I did some research on Bauhuas for a history of rock course. The information might not be 100% accurate but I’m kinda proud of how it came out. The performance I mentioned is the 2005 Coachella Performance.
In the 70s there was a specific subset of people, known as “bat cavers”. These people would dress up in messy hair known as the “bats nest” and wear black clothes with black on white makeup. These people were also seemingly obsessed with morbid and spooky topics. Today people like this are known as “goths” and the popularity of this subculture can be attributed to the release of 1979’s “Bela Lugosi’s Dead” by post punk band, Bauhaus.
At the time of release post punk wasn’t related to goth people so much as it is today, so one can imagine the public’s shock after hearing this eerie 10 minute track about a dead actor. What made this song so special was the eerie tone of the guitar, strong drum backbeat, distortion, and the morbid theme of the lyrics. This song can be loosely placed into multiple genres, the most striking of these being the reggae genre. When compared to genres surrounding reggae, like 2-tone ska, it becomes more apparent.
This cemented what the post-punk genre would become over the next 40 years. Post release, the song was described as “gothic”, thus sparking the new genre and subset of music culture.
“Bela Lugosi’s Dead”, on the surface, is a ten minute song about a dead actor, specifically, the actor that played Count Dracula in the 1931 film “Dracula”. However, there are multiple ways to look at the lyrics. The most prominent being the description of Bela Lugosi’s burial. Apart from the repeated “Bela Lugosi’s Dead”, there are three lines that outline this exactly. The first line is “the victims have been bled.” This can be seen as the preparation for the burial where the embalmer rids the body of fluids and unnecessary items. “Red velvet lines the black box” is a reference to how Bela’s coffin was lined with red velvet. “The virginal brides file past his tomb” is his visitors walking by his tomb.
However, if you know about goth culture and its origins, there is another meaning to these lyrics. “White on white translucent black capes, back on the rack” can be seen as the commercialization of this sub-culture of people, the same can be said for the line “the victims have been bled” where the victims are the bat cavers who’ve been bled of their culture. “The bats have left the bell tower” is referring to the closing of the old goth club “The Bell Tower” in London and also about the term “bat cavers” “leaving”, or being replaced by the term “goth”.
The performance that I have linked took place at Coachella in 2005. Bauhaus was on stage, shrouded in darkness, and started with the simple drum backbeat. The entire band is dressed in gothic black clothes and the stage is barely lit once the lights come on, adding to the eerienes of the band and its music. The lights come on at the first beat of the drum to reveal Peter Murphy, the vocalist, hanging upside down as if he was a bat. Right off the bat this performance is very gothically inspired. Everyone in the crowd is excited and screaming. At one point the bassist crosses his arms over his chest as if he was Dracula rising out of his coffin. Bauhaus is an excellent example of a post punk band that really took on the gothic themes of the genre.

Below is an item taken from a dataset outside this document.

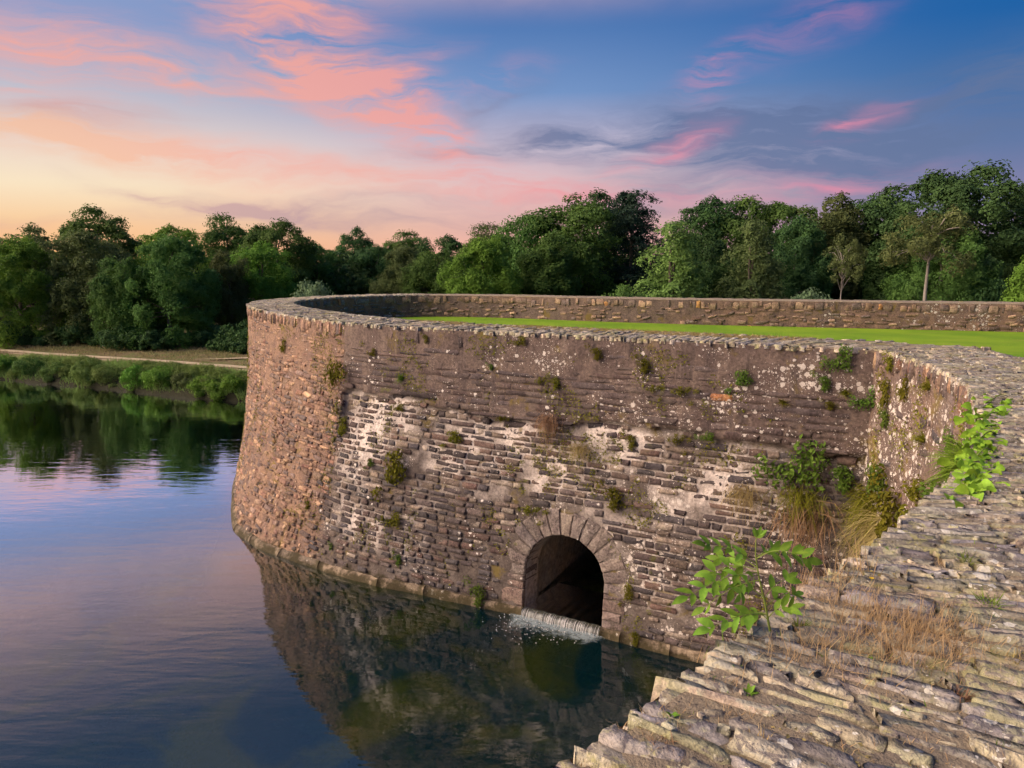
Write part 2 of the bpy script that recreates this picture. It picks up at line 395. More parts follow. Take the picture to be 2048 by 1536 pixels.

Forty-five years ago today, on August 6, 1979, the debut single by Bauhaus, “Bela Lugosi’s Dead,” was released. Recorded live in one take on January 26, 1979, it was the first time the four members of the band had recorded together, just six weeks after they had formed. The band would also perform the song in the 1983 erotic horror film The Hunger, and a promotional 7” single of an edited version of the song was delivered to theaters. While the song failed to chart, it is—based on its lyrical imagery and subject matter—generally acknowledged to be the first goth record.